# [AVAILABLE DATA]
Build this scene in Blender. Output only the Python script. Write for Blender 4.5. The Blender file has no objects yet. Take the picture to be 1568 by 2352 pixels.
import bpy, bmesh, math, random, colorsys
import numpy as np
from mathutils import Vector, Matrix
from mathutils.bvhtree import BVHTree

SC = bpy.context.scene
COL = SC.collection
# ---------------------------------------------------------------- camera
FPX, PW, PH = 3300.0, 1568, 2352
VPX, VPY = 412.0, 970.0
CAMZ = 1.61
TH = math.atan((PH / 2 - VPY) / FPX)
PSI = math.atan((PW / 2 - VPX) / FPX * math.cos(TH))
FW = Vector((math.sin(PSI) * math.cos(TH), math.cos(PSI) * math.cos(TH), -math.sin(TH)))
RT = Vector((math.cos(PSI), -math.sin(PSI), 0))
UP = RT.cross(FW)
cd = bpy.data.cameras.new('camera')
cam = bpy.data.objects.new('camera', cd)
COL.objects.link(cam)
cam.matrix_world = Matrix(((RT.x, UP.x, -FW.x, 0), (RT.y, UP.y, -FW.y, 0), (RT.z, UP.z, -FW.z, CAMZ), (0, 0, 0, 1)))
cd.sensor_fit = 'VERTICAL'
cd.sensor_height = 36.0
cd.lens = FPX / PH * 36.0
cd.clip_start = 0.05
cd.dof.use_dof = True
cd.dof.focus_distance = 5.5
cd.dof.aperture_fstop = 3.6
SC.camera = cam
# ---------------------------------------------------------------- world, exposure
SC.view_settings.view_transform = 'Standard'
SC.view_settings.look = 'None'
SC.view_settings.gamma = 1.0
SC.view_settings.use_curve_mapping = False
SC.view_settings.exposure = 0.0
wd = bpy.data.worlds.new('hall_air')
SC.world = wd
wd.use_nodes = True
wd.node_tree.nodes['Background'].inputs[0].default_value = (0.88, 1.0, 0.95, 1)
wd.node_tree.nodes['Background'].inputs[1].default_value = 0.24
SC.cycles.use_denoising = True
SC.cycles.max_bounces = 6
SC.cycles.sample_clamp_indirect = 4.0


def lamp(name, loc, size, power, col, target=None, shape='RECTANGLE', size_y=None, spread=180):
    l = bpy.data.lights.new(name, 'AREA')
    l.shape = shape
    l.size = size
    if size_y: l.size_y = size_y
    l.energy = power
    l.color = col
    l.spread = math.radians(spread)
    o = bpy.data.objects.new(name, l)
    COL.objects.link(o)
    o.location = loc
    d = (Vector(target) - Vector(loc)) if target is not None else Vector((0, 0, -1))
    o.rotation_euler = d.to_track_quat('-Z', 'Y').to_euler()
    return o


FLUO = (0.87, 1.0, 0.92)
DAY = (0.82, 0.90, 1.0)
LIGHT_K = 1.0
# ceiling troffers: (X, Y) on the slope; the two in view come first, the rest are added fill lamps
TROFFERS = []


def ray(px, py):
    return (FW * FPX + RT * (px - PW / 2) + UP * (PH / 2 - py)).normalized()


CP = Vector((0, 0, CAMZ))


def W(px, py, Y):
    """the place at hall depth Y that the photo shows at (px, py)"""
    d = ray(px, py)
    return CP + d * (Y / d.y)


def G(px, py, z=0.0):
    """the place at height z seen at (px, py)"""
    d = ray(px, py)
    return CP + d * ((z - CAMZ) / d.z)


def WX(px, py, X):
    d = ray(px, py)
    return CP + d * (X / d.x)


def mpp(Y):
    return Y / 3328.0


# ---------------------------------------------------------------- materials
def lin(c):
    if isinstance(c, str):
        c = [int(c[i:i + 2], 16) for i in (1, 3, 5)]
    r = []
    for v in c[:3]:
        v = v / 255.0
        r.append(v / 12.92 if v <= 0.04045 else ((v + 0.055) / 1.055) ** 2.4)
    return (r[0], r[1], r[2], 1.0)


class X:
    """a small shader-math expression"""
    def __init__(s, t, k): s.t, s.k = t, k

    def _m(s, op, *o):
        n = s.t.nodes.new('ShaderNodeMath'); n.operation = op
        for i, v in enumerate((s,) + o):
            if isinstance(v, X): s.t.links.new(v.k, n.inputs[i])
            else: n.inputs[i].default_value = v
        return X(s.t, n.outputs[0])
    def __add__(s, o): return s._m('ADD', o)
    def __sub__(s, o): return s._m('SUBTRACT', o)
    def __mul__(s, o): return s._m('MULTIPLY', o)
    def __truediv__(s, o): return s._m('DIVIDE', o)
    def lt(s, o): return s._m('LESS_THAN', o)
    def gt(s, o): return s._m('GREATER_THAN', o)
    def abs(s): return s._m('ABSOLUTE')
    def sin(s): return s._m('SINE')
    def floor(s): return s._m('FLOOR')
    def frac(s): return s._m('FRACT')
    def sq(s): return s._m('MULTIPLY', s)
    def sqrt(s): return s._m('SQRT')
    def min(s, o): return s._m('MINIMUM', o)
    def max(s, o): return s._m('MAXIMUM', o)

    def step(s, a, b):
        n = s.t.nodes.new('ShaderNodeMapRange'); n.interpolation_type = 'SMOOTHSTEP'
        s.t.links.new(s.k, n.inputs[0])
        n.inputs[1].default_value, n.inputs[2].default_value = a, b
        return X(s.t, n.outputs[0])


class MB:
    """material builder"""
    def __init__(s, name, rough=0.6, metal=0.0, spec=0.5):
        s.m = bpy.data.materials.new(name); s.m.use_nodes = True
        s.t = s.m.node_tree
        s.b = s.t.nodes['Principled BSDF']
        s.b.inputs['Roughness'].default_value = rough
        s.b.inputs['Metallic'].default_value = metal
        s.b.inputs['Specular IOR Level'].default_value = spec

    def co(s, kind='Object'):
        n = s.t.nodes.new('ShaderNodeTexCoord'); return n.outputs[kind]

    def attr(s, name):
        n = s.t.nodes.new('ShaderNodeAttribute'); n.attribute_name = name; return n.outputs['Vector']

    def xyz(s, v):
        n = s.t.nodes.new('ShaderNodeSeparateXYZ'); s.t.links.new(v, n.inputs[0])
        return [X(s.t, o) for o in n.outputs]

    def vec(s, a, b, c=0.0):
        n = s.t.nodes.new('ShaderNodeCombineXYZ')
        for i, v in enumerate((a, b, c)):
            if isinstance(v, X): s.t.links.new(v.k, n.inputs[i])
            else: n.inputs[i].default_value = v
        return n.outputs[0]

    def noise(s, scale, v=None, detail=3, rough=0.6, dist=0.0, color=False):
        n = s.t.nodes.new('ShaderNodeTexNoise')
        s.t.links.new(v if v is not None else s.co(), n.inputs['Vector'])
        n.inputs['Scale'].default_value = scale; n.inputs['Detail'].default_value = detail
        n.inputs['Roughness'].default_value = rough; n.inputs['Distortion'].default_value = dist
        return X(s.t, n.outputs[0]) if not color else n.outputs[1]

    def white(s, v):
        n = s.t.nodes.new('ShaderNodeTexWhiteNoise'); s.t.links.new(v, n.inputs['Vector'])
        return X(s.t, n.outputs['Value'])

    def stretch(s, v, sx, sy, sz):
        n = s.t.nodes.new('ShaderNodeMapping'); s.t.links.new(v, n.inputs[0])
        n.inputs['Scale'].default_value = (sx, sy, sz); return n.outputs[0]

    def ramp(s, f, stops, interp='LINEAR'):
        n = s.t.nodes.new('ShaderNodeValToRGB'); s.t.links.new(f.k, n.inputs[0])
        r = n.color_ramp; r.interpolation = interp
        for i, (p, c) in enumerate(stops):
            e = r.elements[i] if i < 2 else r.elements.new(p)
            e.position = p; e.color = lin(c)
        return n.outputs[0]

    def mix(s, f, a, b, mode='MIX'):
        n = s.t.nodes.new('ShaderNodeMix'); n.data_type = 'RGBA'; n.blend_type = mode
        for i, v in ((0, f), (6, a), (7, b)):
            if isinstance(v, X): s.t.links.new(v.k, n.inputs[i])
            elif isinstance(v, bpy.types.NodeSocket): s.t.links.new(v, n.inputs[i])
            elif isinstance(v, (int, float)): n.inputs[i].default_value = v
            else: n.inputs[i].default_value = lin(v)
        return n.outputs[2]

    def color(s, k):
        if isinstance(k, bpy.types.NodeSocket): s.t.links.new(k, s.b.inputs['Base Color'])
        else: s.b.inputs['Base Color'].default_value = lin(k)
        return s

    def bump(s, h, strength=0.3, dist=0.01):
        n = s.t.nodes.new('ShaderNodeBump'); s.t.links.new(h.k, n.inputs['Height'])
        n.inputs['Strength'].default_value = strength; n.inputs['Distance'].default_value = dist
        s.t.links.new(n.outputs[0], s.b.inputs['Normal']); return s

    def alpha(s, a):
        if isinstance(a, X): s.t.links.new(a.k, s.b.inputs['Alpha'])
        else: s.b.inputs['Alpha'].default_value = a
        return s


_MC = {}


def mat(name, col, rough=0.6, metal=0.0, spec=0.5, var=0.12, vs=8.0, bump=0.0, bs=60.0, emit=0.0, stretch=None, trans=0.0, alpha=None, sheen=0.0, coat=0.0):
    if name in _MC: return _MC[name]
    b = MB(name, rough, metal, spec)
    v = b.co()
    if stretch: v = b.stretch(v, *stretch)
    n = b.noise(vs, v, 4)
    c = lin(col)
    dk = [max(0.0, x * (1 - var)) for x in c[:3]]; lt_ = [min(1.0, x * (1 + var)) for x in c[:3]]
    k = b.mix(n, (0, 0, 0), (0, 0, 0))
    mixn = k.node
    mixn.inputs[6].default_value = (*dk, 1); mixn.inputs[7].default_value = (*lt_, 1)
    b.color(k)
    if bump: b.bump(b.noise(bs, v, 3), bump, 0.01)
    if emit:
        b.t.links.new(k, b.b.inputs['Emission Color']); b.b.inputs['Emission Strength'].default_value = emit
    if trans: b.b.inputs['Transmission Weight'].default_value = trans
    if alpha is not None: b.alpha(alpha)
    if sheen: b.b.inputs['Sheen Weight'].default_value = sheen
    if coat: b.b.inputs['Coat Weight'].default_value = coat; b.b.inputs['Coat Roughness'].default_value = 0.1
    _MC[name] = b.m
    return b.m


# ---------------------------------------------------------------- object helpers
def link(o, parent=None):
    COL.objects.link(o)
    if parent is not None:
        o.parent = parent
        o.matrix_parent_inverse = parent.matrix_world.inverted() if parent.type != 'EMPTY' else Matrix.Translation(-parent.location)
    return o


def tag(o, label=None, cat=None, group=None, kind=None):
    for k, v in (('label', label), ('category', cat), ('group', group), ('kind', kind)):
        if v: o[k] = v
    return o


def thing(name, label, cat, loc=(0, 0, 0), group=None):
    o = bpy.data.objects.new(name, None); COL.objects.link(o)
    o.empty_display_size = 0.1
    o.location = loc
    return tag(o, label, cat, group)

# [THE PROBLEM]
Each line from the start of the listing above through the line containing "from mathutils.bvhtree import BVHTree" should be copied exactly, please, with no other lines added.

# [EXERCISE SOLUTION]
Build this scene in Blender. Output only the Python script. Write for Blender 4.5. The Blender file has no objects yet. Take the picture to be 1568 by 2352 pixels.
import bpy, bmesh, math, random, colorsys
import numpy as np
from mathutils import Vector, Matrix
from mathutils.bvhtree import BVHTree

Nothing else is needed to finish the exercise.